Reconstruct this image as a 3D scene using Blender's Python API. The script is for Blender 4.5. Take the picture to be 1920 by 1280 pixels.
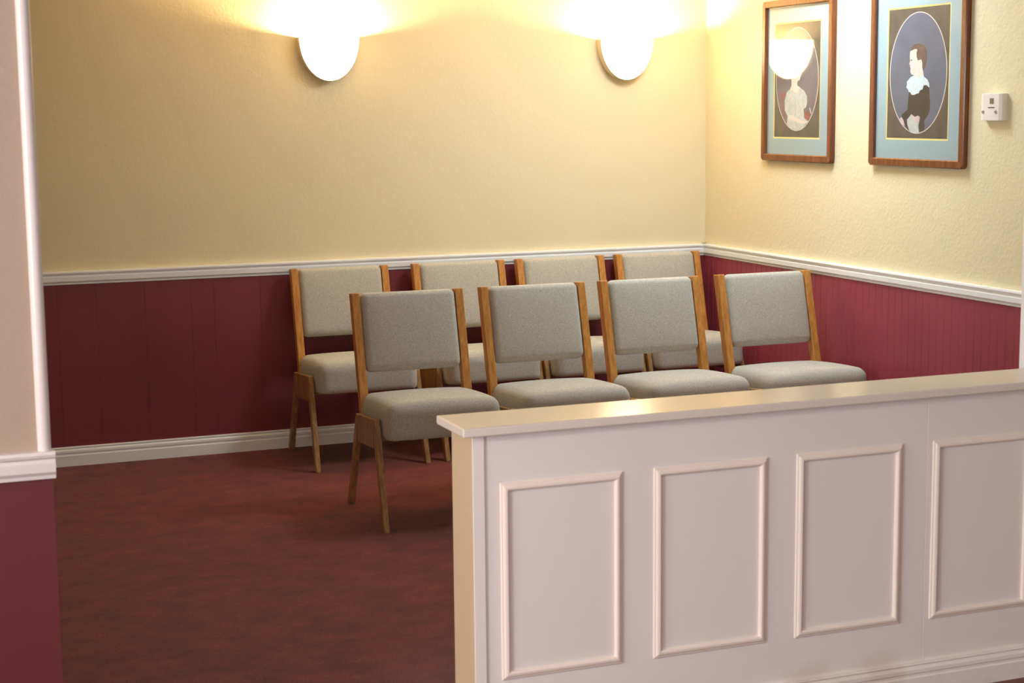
import bpy, bmesh, math, random
from mathutils import Vector, Matrix

# ------------------------------------------------------------------ reset
for o in list(bpy.data.objects):
    bpy.data.objects.remove(o, do_unlink=True)
scene = bpy.context.scene
COL = scene.collection
random.seed(4)

# ------------------------------------------------------------------ camera
cam_d = bpy.data.cameras.new('camera')
cam_d.sensor_width = 22.3
cam_d.lens = 3090.06 / 1920 * 22.3
cam_d.clip_start = 0.05
cam_d.dof.use_dof = True
cam_d.dof.focus_distance = 6.6
cam_d.dof.aperture_fstop = 4.5
cam = bpy.data.objects.new('camera', cam_d)
COL.objects.link(cam)
_r = Vector((0.93108796, -0.36465719, -0.01001733))
_u = Vector((0.06021889, 0.12655894, 0.99012955))
_f = Vector((0.35979008, 0.92250093, -0.13979676))
cam.matrix_world = Matrix(((_r.x, _u.x, -_f.x, -4.19827),
                           (_r.y, _u.y, -_f.y, -7.88560),
                           (_r.z, _u.z, -_f.z, 1.65),
                           (0, 0, 0, 1)))
scene.camera = cam

# ------------------------------------------------------------------ world, exposure
world = bpy.data.worlds.new('daylight')
scene.world = world
world.use_nodes = True
world.node_tree.nodes['Background'].inputs[0].default_value = (0.72, 0.82, 1.0, 1)
world.node_tree.nodes['Background'].inputs[1].default_value = 0.6
scene.view_settings.view_transform = 'Standard'
scene.view_settings.look = 'None'
scene.view_settings.gamma = 1
scene.view_settings.use_curve_mapping = False
scene.view_settings.exposure = 0.0


def area_light(name, loc, size, energy, color, rot):
    d = bpy.data.lights.new(name, 'AREA')
    d.shape = 'RECTANGLE'
    d.size, d.size_y = size
    d.energy = energy
    d.color = color
    o = bpy.data.objects.new(name, d)
    o.location = loc
    o.rotation_euler = rot
    COL.objects.link(o)
    return o


# daylight entering through the two windows of the hall behind the camera
R90 = math.pi / 2
WINDOW_X = (-4.9, -2.1)
for wx, e in zip(WINDOW_X, (30, 18)):
    area_light('window_daylight', (wx, -10.62, 1.65), (1.5, 1.5), e, (1.0, 0.93, 1.0), (R90, 0, 0))
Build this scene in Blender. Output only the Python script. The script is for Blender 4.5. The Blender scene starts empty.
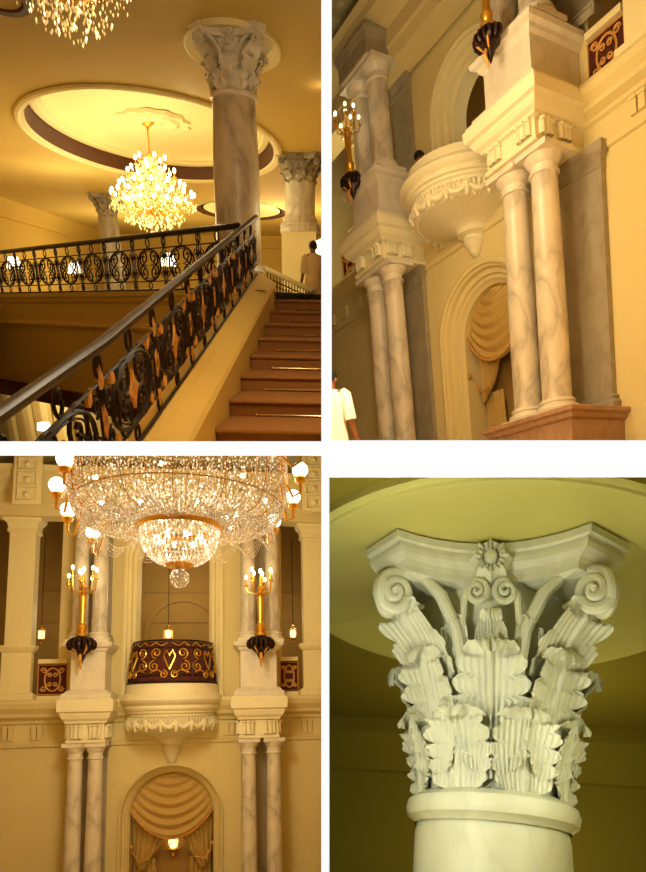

+-------+

Stated exercise:
Output the data exactly. Pictures don't belong in the result.

Solved exercise:
Reconstruct this image as a 3D scene using Blender's Python API. The script is for Blender 4.5. Take the picture to be 1920 by 1280 pixels.
import bpy, bmesh, math, random
from mathutils import Vector, Matrix

# ------------------------------------------------------------------ reset
for o in list(bpy.data.objects):
    bpy.data.objects.remove(o, do_unlink=True)
scene = bpy.context.scene
COL = scene.collection
random.seed(4)

# ------------------------------------------------------------------ camera
cam_d = bpy.data.cameras.new('camera')
cam_d.sensor_width = 22.3
cam_d.lens = 3090.06 / 1920 * 22.3
cam_d.clip_start = 0.05
cam_d.dof.use_dof = True
cam_d.dof.focus_distance = 6.6
cam_d.dof.aperture_fstop = 4.5
cam = bpy.data.objects.new('camera', cam_d)
COL.objects.link(cam)
_r = Vector((0.93108796, -0.36465719, -0.01001733))
_u = Vector((0.06021889, 0.12655894, 0.99012955))
_f = Vector((0.35979008, 0.92250093, -0.13979676))
cam.matrix_world = Matrix(((_r.x, _u.x, -_f.x, -4.19827),
                           (_r.y, _u.y, -_f.y, -7.88560),
                           (_r.z, _u.z, -_f.z, 1.65),
                           (0, 0, 0, 1)))
scene.camera = cam

# ------------------------------------------------------------------ world, exposure
world = bpy.data.worlds.new('daylight')
scene.world = world
world.use_nodes = True
world.node_tree.nodes['Background'].inputs[0].default_value = (0.72, 0.82, 1.0, 1)
world.node_tree.nodes['Background'].inputs[1].default_value = 0.6
scene.view_settings.view_transform = 'Standard'
scene.view_settings.look = 'None'
scene.view_settings.gamma = 1
scene.view_settings.use_curve_mapping = False
scene.view_settings.exposure = 0.0


def area_light(name, loc, size, energy, color, rot):
    d = bpy.data.lights.new(name, 'AREA')
    d.shape = 'RECTANGLE'
    d.size, d.size_y = size
    d.energy = energy
    d.color = color
    o = bpy.data.objects.new(name, d)
    o.location = loc
    o.rotation_euler = rot
    COL.objects.link(o)
    return o


# daylight entering through the two windows of the hall behind the camera
R90 = math.pi / 2
WINDOW_X = (-4.9, -2.1)
for wx, e in zip(WINDOW_X, (30, 18)):
    area_light('window_daylight', (wx, -10.62, 1.65), (1.5, 1.5), e, (1.0, 0.93, 1.0), (R90, 0, 0))
Build this scene in Blender. Output only the Python script. The script is for Blender 4.5. The Blender scene starts empty.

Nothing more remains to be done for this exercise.